The final half day was with the entire family and we planted 100 odd sticks in a morning whilst lunch was in the slow cooker at home, using cardboard as a mulch.
It was a more expensive exercise than I’d expected:
- 600 trees @ £450 though at the end of year one we’ll cut them all back (to promote multi stem growth) which should give us 3000+ more trees if we want them
- Fencing material at £100. This was very low budget: VERY cheap & will immediately rust chicken wire, and all the fence posts were home felled & pointed. We definitely need some serious investment if we’re going to plant up 18 acres. This test plot was only 30 m2
- 6 days labour spread between 2 people with a guest star appearance from the Beale clan at the end.
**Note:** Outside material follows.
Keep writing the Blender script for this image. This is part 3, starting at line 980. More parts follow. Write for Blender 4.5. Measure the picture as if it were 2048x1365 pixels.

This would be a lot quicker next time and the fencing is definitely the biggest job.
We ended up with the following species mix
for the basket weaving bed:
- Harrisons x22
- Flanders Red x21
- Triandra x44
- Q83 x18
- Viminalis x15
and the much larger firewood bed:
- Viminalis 10 rows of 27
- White Tip 4 rows of 27
- Q89 4 rows of 27
Let’s hope the rabbits don’t get them all!